*TASK TO COMPLETE*
Would you write out the listing verbatim and skip every picture in it?

*DATA PROVIDED*
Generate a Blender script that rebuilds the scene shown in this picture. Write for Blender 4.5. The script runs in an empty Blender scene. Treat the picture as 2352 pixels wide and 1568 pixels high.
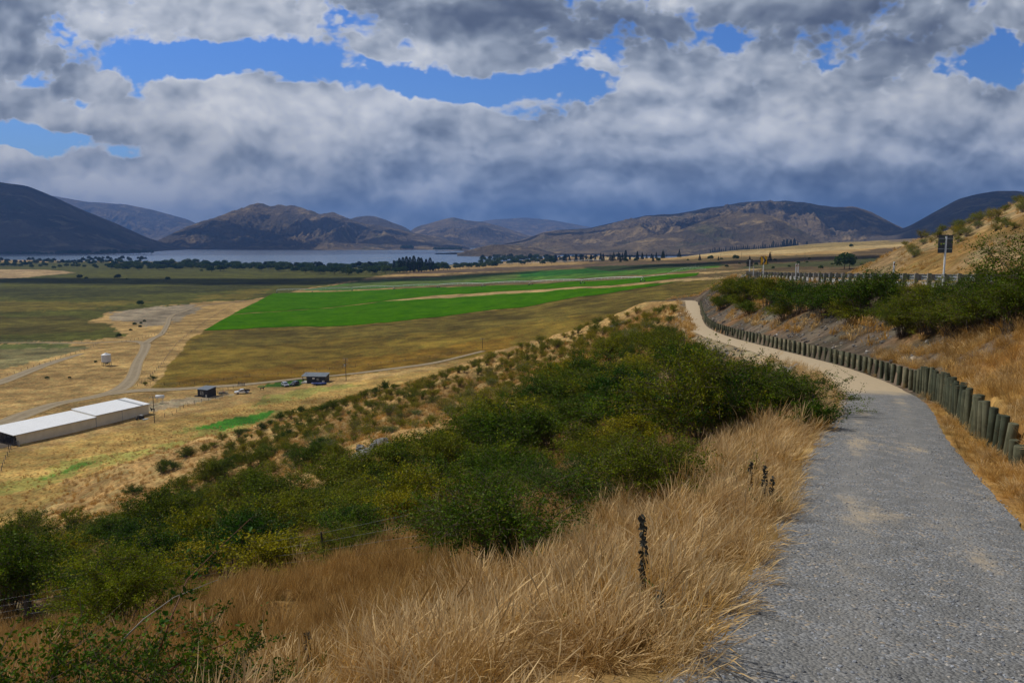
import bpy, bmesh, math, random
import numpy as np
from mathutils import Vector, Matrix

# ------------------------------------------------------------------ camera
sc = bpy.context.scene
C = sc.collection
ZC = 55.0                      # eye height above the valley paddock
PITCH = math.radians(7.4)      # looking slightly down
FPX = 768.0
cam_d = bpy.data.cameras.new('camera'); cam = bpy.data.objects.new('camera', cam_d); C.objects.link(cam)
cam_d.lens = 27.0; cam_d.sensor_width = 36.0; cam_d.clip_start = 0.05; cam_d.clip_end = 60000
cam.location = (0, 0, ZC); cam.rotation_euler = (math.radians(90) - PITCH, 0, 0)
sc.camera = cam
# ------------------------------------------------------------------ exposure
sc.view_settings.view_transform = 'Standard'; sc.view_settings.look = 'None'
sc.view_settings.gamma = 1.0; sc.view_settings.use_curve_mapping = False
sc.view_settings.exposure = -0.60
sc.cycles.use_denoising = True
sc.cycles.max_bounces = 5; sc.cycles.diffuse_bounces = 2; sc.cycles.glossy_bounces = 2
sc.cycles.transmission_bounces = 2; sc.cycles.transparent_max_bounces = 6; sc.cycles.volume_bounces = 0
sc.cycles.caustics_reflective = False; sc.cycles.caustics_refractive = False
# ------------------------------------------------------------------ sun
SUN_AZ = math.radians(-66); SUN_EL = math.radians(50)      # azimuth from +Y towards +X
sun_dir = Vector((math.sin(SUN_AZ)*math.cos(SUN_EL), math.cos(SUN_AZ)*math.cos(SUN_EL), math.sin(SUN_EL)))
sl = bpy.data.lights.new('sun', 'SUN'); sl.energy = 5.0; sl.angle = math.radians(0.5); sl.color = (1.0, .95, .87)
so = bpy.data.objects.new('sun', sl); C.objects.link(so)
so.rotation_euler = (-sun_dir).to_track_quat('-Z', 'Y').to_euler(); so.location = (-50, 20, 200)

# ------------------------------------------------------------------ node helper
class NT:
    def __init__(s, tree): s.t = tree; s.n = tree.nodes; s.l = tree.links
    def new(s, typ, **kw):
        nd = s.n.new(typ)
        for k, v in kw.items():
            setattr(nd, k, v)
        return nd
    def setin(s, nd, key, v):
        sock = nd.inputs[key]
        if hasattr(v, 'is_output') or isinstance(v, bpy.types.NodeSocket): s.l.new(v, sock)
        elif v is not None:
            if sock.type == 'RGBA' and len(v) == 3: v = (*v, 1)
            sock.default_value = v
    def math(s, op, a, b=None, c=None, clamp=False):
        nd = s.new('ShaderNodeMath', operation=op); nd.use_clamp = clamp
        s.setin(nd, 0, a)
        if b is not None: s.setin(nd, 1, b)
        if c is not None: s.setin(nd, 2, c)
        return nd.outputs[0]
    def mix(s, f, a, b, bt='MIX'):
        nd = s.new('ShaderNodeMix', data_type='RGBA', blend_type=bt); nd.clamp_factor = True
        s.setin(nd, 0, f); s.setin(nd, 6, a); s.setin(nd, 7, b)
        return nd.outputs[2]
    def noise(s, vec, scale, detail=4, rough=.55, dist=0, out=0):
        nd = s.new('ShaderNodeTexNoise'); s.setin(nd, 'Vector', vec); s.setin(nd, 'Scale', scale)
        s.setin(nd, 'Detail', detail); s.setin(nd, 'Roughness', rough); s.setin(nd, 'Distortion', dist)
        return nd.outputs[out]
    def vor(s, vec, scale, feature='F1', out=0):
        nd = s.new('ShaderNodeTexVoronoi', feature=feature); s.setin(nd, 'Vector', vec); s.setin(nd, 'Scale', scale)
        return nd.outputs[out]
    def ramp(s, f, stops, interp='LINEAR'):
        nd = s.new('ShaderNodeValToRGB'); s.setin(nd, 0, f); cr = nd.color_ramp; cr.interpolation = interp
        while len(cr.elements) < len(stops): cr.elements.new(.5)
        for e, (p, c) in zip(cr.elements, stops):
            e.position = p; e.color = (*c, 1) if len(c) == 3 else c
        return nd.outputs[0]
    def mrange(s, v, a, b, c=0., d=1., smooth=True):
        nd = s.new('ShaderNodeMapRange'); nd.interpolation_type = 'SMOOTHSTEP' if smooth else 'LINEAR'
        s.setin(nd, 0, v); s.setin(nd, 1, a); s.setin(nd, 2, b); s.setin(nd, 3, c); s.setin(nd, 4, d)
        return nd.outputs[0]
    def comb(s, x, y, z=0.):
        nd = s.new('ShaderNodeCombineXYZ'); s.setin(nd, 0, x); s.setin(nd, 1, y); s.setin(nd, 2, z); return nd.outputs[0]
    def scale(s, vec, sc3, off=(0, 0, 0)):
        nd = s.new('ShaderNodeMapping'); s.setin(nd, 0, vec); nd.inputs[1].default_value = off; nd.inputs[3].default_value = sc3
        return nd.outputs[0]

# ------------------------------------------------------------------ projection maths (numpy)
cp_, sp_ = math.cos(PITCH), math.sin(PITCH)
K = 1024/2352.0
def ray(px, py):
    """direction through pixel as (x/y, z/y)"""
    a = (np.asarray(px, float)-512)/FPX; b = (341-np.asarray(py, float))/FPX
    den = cp_ + b*sp_
    return a/den, (-sp_ + b*cp_)/den
def pt(dx, dy, Y):
    """photo position (2352 px wide) at distance Y -> world point"""
    u, t = ray(dx*K, dy*K)
    return np.array([u*Y, Y + 0*u, ZC + t*Y])
def project(x, y, z):
    """world -> photo position in 2352-wide pixels"""
    y = np.maximum(y, .01); zz = z-ZC
    fwd = y*cp_ - zz*sp_; up = y*sp_ + zz*cp_
    fwd = np.maximum(fwd, .01)
    return (512+FPX*x/fwd)/K, (341-FPX*up/fwd)/K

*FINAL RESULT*
Generate a Blender script that rebuilds the scene shown in this picture. Write for Blender 4.5. The script runs in an empty Blender scene. Treat the picture as 2352 pixels wide and 1568 pixels high.
import bpy, bmesh, math, random
import numpy as np
from mathutils import Vector, Matrix

# ------------------------------------------------------------------ camera
sc = bpy.context.scene
C = sc.collection
ZC = 55.0                      # eye height above the valley paddock
PITCH = math.radians(7.4)      # looking slightly down
FPX = 768.0
cam_d = bpy.data.cameras.new('camera'); cam = bpy.data.objects.new('camera', cam_d); C.objects.link(cam)
cam_d.lens = 27.0; cam_d.sensor_width = 36.0; cam_d.clip_start = 0.05; cam_d.clip_end = 60000
cam.location = (0, 0, ZC); cam.rotation_euler = (math.radians(90) - PITCH, 0, 0)
sc.camera = cam
# ------------------------------------------------------------------ exposure
sc.view_settings.view_transform = 'Standard'; sc.view_settings.look = 'None'
sc.view_settings.gamma = 1.0; sc.view_settings.use_curve_mapping = False
sc.view_settings.exposure = -0.60
sc.cycles.use_denoising = True
sc.cycles.max_bounces = 5; sc.cycles.diffuse_bounces = 2; sc.cycles.glossy_bounces = 2
sc.cycles.transmission_bounces = 2; sc.cycles.transparent_max_bounces = 6; sc.cycles.volume_bounces = 0
sc.cycles.caustics_reflective = False; sc.cycles.caustics_refractive = False
# ------------------------------------------------------------------ sun
SUN_AZ = math.radians(-66); SUN_EL = math.radians(50)      # azimuth from +Y towards +X
sun_dir = Vector((math.sin(SUN_AZ)*math.cos(SUN_EL), math.cos(SUN_AZ)*math.cos(SUN_EL), math.sin(SUN_EL)))
sl = bpy.data.lights.new('sun', 'SUN'); sl.energy = 5.0; sl.angle = math.radians(0.5); sl.color = (1.0, .95, .87)
so = bpy.data.objects.new('sun', sl); C.objects.link(so)
so.rotation_euler = (-sun_dir).to_track_quat('-Z', 'Y').to_euler(); so.location = (-50, 20, 200)

# ------------------------------------------------------------------ node helper
class NT:
    def __init__(s, tree): s.t = tree; s.n = tree.nodes; s.l = tree.links
    def new(s, typ, **kw):
        nd = s.n.new(typ)
        for k, v in kw.items():
            setattr(nd, k, v)
        return nd
    def setin(s, nd, key, v):
        sock = nd.inputs[key]
        if hasattr(v, 'is_output') or isinstance(v, bpy.types.NodeSocket): s.l.new(v, sock)
        elif v is not None:
            if sock.type == 'RGBA' and len(v) == 3: v = (*v, 1)
            sock.default_value = v
    def math(s, op, a, b=None, c=None, clamp=False):
        nd = s.new('ShaderNodeMath', operation=op); nd.use_clamp = clamp
        s.setin(nd, 0, a)
        if b is not None: s.setin(nd, 1, b)
        if c is not None: s.setin(nd, 2, c)
        return nd.outputs[0]
    def mix(s, f, a, b, bt='MIX'):
        nd = s.new('ShaderNodeMix', data_type='RGBA', blend_type=bt); nd.clamp_factor = True
        s.setin(nd, 0, f); s.setin(nd, 6, a); s.setin(nd, 7, b)
        return nd.outputs[2]
    def noise(s, vec, scale, detail=4, rough=.55, dist=0, out=0):
        nd = s.new('ShaderNodeTexNoise'); s.setin(nd, 'Vector', vec); s.setin(nd, 'Scale', scale)
        s.setin(nd, 'Detail', detail); s.setin(nd, 'Roughness', rough); s.setin(nd, 'Distortion', dist)
        return nd.outputs[out]
    def vor(s, vec, scale, feature='F1', out=0):
        nd = s.new('ShaderNodeTexVoronoi', feature=feature); s.setin(nd, 'Vector', vec); s.setin(nd, 'Scale', scale)
        return nd.outputs[out]
    def ramp(s, f, stops, interp='LINEAR'):
        nd = s.new('ShaderNodeValToRGB'); s.setin(nd, 0, f); cr = nd.color_ramp; cr.interpolation = interp
        while len(cr.elements) < len(stops): cr.elements.new(.5)
        for e, (p, c) in zip(cr.elements, stops):
            e.position = p; e.color = (*c, 1) if len(c) == 3 else c
        return nd.outputs[0]
    def mrange(s, v, a, b, c=0., d=1., smooth=True):
        nd = s.new('ShaderNodeMapRange'); nd.interpolation_type = 'SMOOTHSTEP' if smooth else 'LINEAR'
        s.setin(nd, 0, v); s.setin(nd, 1, a); s.setin(nd, 2, b); s.setin(nd, 3, c); s.setin(nd, 4, d)
        return nd.outputs[0]
    def comb(s, x, y, z=0.):
        nd = s.new('ShaderNodeCombineXYZ'); s.setin(nd, 0, x); s.setin(nd, 1, y); s.setin(nd, 2, z); return nd.outputs[0]
    def scale(s, vec, sc3, off=(0, 0, 0)):
        nd = s.new('ShaderNodeMapping'); s.setin(nd, 0, vec); nd.inputs[1].default_value = off; nd.inputs[3].default_value = sc3
        return nd.outputs[0]

# ------------------------------------------------------------------ projection maths (numpy)
cp_, sp_ = math.cos(PITCH), math.sin(PITCH)
K = 1024/2352.0
def ray(px, py):
    """direction through pixel as (x/y, z/y)"""
    a = (np.asarray(px, float)-512)/FPX; b = (341-np.asarray(py, float))/FPX
    den = cp_ + b*sp_
    return a/den, (-sp_ + b*cp_)/den
def pt(dx, dy, Y):
    """photo position (2352 px wide) at distance Y -> world point"""
    u, t = ray(dx*K, dy*K)
    return np.array([u*Y, Y + 0*u, ZC + t*Y])
def project(x, y, z):
    """world -> photo position in 2352-wide pixels"""
    y = np.maximum(y, .01); zz = z-ZC
    fwd = y*cp_ - zz*sp_; up = y*sp_ + zz*cp_
    fwd = np.maximum(fwd, .01)
    return (512+FPX*x/fwd)/K, (341-FPX*up/fwd)/K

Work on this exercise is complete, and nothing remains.